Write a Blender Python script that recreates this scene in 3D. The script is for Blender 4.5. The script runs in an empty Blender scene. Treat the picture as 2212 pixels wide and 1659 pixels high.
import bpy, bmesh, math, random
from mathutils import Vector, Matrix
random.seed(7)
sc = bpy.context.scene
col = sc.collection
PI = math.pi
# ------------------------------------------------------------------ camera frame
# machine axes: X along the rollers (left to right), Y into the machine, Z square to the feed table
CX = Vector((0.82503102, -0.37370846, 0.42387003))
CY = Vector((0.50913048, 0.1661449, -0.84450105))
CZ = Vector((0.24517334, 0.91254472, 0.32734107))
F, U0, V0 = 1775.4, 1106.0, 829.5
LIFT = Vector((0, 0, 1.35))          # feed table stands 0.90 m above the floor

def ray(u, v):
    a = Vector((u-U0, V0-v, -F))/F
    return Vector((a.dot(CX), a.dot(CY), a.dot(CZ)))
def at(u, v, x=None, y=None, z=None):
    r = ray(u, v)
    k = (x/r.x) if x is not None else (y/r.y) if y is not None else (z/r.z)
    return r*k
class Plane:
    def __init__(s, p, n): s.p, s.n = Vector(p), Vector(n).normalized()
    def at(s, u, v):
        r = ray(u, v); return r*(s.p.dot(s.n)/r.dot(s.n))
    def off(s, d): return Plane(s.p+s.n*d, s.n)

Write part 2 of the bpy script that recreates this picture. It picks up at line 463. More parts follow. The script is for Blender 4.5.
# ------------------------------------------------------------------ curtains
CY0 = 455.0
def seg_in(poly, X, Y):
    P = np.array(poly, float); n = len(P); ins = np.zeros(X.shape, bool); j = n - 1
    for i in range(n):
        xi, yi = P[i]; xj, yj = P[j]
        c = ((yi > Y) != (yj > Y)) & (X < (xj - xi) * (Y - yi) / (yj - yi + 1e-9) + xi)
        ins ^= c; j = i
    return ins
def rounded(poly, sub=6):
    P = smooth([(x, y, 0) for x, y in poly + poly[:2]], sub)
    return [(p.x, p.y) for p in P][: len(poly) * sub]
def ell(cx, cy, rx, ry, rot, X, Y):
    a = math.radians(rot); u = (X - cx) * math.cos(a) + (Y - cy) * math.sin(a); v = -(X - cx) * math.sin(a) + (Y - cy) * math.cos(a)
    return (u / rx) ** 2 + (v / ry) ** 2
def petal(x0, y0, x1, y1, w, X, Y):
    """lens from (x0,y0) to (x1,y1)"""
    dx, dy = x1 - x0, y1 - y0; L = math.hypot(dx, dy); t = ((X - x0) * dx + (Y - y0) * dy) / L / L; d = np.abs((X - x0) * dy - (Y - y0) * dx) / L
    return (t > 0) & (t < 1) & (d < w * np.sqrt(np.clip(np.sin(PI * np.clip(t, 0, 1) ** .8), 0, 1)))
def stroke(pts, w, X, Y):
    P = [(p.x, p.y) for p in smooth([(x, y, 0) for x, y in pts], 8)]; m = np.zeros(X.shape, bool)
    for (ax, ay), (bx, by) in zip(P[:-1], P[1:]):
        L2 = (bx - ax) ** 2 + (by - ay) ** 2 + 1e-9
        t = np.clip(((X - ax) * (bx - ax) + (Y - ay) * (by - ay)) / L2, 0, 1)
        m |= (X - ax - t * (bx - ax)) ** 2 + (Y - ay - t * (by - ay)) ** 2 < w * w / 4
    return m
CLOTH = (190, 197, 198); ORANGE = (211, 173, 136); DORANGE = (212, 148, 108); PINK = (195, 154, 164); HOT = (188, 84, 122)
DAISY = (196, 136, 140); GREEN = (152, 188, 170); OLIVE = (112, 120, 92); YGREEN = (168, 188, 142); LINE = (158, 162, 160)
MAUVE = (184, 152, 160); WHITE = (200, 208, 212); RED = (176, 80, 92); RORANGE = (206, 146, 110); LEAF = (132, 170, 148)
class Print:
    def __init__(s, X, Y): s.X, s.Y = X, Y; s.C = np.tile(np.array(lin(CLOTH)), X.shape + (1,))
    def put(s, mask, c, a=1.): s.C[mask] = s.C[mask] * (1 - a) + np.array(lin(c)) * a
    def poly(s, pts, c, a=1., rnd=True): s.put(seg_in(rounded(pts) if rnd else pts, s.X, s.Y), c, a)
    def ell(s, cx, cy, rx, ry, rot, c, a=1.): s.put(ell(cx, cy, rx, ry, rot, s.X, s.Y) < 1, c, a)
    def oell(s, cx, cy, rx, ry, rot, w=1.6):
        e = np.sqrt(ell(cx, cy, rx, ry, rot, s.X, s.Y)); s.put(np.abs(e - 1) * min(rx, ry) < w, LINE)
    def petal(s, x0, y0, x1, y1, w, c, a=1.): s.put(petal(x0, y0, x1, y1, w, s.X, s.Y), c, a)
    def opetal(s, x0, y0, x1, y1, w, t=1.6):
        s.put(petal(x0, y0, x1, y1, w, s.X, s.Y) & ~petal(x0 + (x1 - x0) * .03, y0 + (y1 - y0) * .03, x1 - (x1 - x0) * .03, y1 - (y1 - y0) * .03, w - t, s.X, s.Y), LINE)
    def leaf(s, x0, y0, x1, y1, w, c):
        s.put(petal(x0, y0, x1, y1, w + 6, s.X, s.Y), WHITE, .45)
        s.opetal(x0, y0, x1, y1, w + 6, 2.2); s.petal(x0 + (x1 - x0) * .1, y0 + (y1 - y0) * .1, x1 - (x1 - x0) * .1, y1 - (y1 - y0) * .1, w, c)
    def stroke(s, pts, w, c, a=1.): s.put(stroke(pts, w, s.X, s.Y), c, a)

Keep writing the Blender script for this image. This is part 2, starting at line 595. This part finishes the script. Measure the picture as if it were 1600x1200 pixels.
***
## Short exercise:
Return every record above exactly as it appears.

## Full solution:
Write a Blender Python script that recreates this scene in 3D. The script is for Blender 4.5. The script runs in an empty Blender scene. Treat the picture as 2212 pixels wide and 1659 pixels high.
import bpy, bmesh, math, random
from mathutils import Vector, Matrix
random.seed(7)
sc = bpy.context.scene
col = sc.collection
PI = math.pi
# ------------------------------------------------------------------ camera frame
# machine axes: X along the rollers (left to right), Y into the machine, Z square to the feed table
CX = Vector((0.82503102, -0.37370846, 0.42387003))
CY = Vector((0.50913048, 0.1661449, -0.84450105))
CZ = Vector((0.24517334, 0.91254472, 0.32734107))
F, U0, V0 = 1775.4, 1106.0, 829.5
LIFT = Vector((0, 0, 1.35))          # feed table stands 0.90 m above the floor

def ray(u, v):
    a = Vector((u-U0, V0-v, -F))/F
    return Vector((a.dot(CX), a.dot(CY), a.dot(CZ)))
def at(u, v, x=None, y=None, z=None):
    r = ray(u, v)
    k = (x/r.x) if x is not None else (y/r.y) if y is not None else (z/r.z)
    return r*k
class Plane:
    def __init__(s, p, n): s.p, s.n = Vector(p), Vector(n).normalized()
    def at(s, u, v):
        r = ray(u, v); return r*(s.p.dot(s.n)/r.dot(s.n))
    def off(s, d): return Plane(s.p+s.n*d, s.n)

Write part 2 of the bpy script that recreates this picture. It picks up at line 463. More parts follow. The script is for Blender 4.5.
# ------------------------------------------------------------------ curtains
CY0 = 455.0
def seg_in(poly, X, Y):
    P = np.array(poly, float); n = len(P); ins = np.zeros(X.shape, bool); j = n - 1
    for i in range(n):
        xi, yi = P[i]; xj, yj = P[j]
        c = ((yi > Y) != (yj > Y)) & (X < (xj - xi) * (Y - yi) / (yj - yi + 1e-9) + xi)
        ins ^= c; j = i
    return ins
def rounded(poly, sub=6):
    P = smooth([(x, y, 0) for x, y in poly + poly[:2]], sub)
    return [(p.x, p.y) for p in P][: len(poly) * sub]
def ell(cx, cy, rx, ry, rot, X, Y):
    a = math.radians(rot); u = (X - cx) * math.cos(a) + (Y - cy) * math.sin(a); v = -(X - cx) * math.sin(a) + (Y - cy) * math.cos(a)
    return (u / rx) ** 2 + (v / ry) ** 2
def petal(x0, y0, x1, y1, w, X, Y):
    """lens from (x0,y0) to (x1,y1)"""
    dx, dy = x1 - x0, y1 - y0; L = math.hypot(dx, dy); t = ((X - x0) * dx + (Y - y0) * dy) / L / L; d = np.abs((X - x0) * dy - (Y - y0) * dx) / L
    return (t > 0) & (t < 1) & (d < w * np.sqrt(np.clip(np.sin(PI * np.clip(t, 0, 1) ** .8), 0, 1)))
def stroke(pts, w, X, Y):
    P = [(p.x, p.y) for p in smooth([(x, y, 0) for x, y in pts], 8)]; m = np.zeros(X.shape, bool)
    for (ax, ay), (bx, by) in zip(P[:-1], P[1:]):
        L2 = (bx - ax) ** 2 + (by - ay) ** 2 + 1e-9
        t = np.clip(((X - ax) * (bx - ax) + (Y - ay) * (by - ay)) / L2, 0, 1)
        m |= (X - ax - t * (bx - ax)) ** 2 + (Y - ay - t * (by - ay)) ** 2 < w * w / 4
    return m
CLOTH = (190, 197, 198); ORANGE = (211, 173, 136); DORANGE = (212, 148, 108); PINK = (195, 154, 164); HOT = (188, 84, 122)
DAISY = (196, 136, 140); GREEN = (152, 188, 170); OLIVE = (112, 120, 92); YGREEN = (168, 188, 142); LINE = (158, 162, 160)
MAUVE = (184, 152, 160); WHITE = (200, 208, 212); RED = (176, 80, 92); RORANGE = (206, 146, 110); LEAF = (132, 170, 148)
class Print:
    def __init__(s, X, Y): s.X, s.Y = X, Y; s.C = np.tile(np.array(lin(CLOTH)), X.shape + (1,))
    def put(s, mask, c, a=1.): s.C[mask] = s.C[mask] * (1 - a) + np.array(lin(c)) * a
    def poly(s, pts, c, a=1., rnd=True): s.put(seg_in(rounded(pts) if rnd else pts, s.X, s.Y), c, a)
    def ell(s, cx, cy, rx, ry, rot, c, a=1.): s.put(ell(cx, cy, rx, ry, rot, s.X, s.Y) < 1, c, a)
    def oell(s, cx, cy, rx, ry, rot, w=1.6):
        e = np.sqrt(ell(cx, cy, rx, ry, rot, s.X, s.Y)); s.put(np.abs(e - 1) * min(rx, ry) < w, LINE)
    def petal(s, x0, y0, x1, y1, w, c, a=1.): s.put(petal(x0, y0, x1, y1, w, s.X, s.Y), c, a)
    def opetal(s, x0, y0, x1, y1, w, t=1.6):
        s.put(petal(x0, y0, x1, y1, w, s.X, s.Y) & ~petal(x0 + (x1 - x0) * .03, y0 + (y1 - y0) * .03, x1 - (x1 - x0) * .03, y1 - (y1 - y0) * .03, w - t, s.X, s.Y), LINE)
    def leaf(s, x0, y0, x1, y1, w, c):
        s.put(petal(x0, y0, x1, y1, w + 6, s.X, s.Y), WHITE, .45)
        s.opetal(x0, y0, x1, y1, w + 6, 2.2); s.petal(x0 + (x1 - x0) * .1, y0 + (y1 - y0) * .1, x1 - (x1 - x0) * .1, y1 - (y1 - y0) * .1, w, c)
    def stroke(s, pts, w, c, a=1.): s.put(stroke(pts, w, s.X, s.Y), c, a)

Keep writing the Blender script for this image. This is part 2, starting at line 595. This part finishes the script. Measure the picture as if it were 1600x1200 pixels.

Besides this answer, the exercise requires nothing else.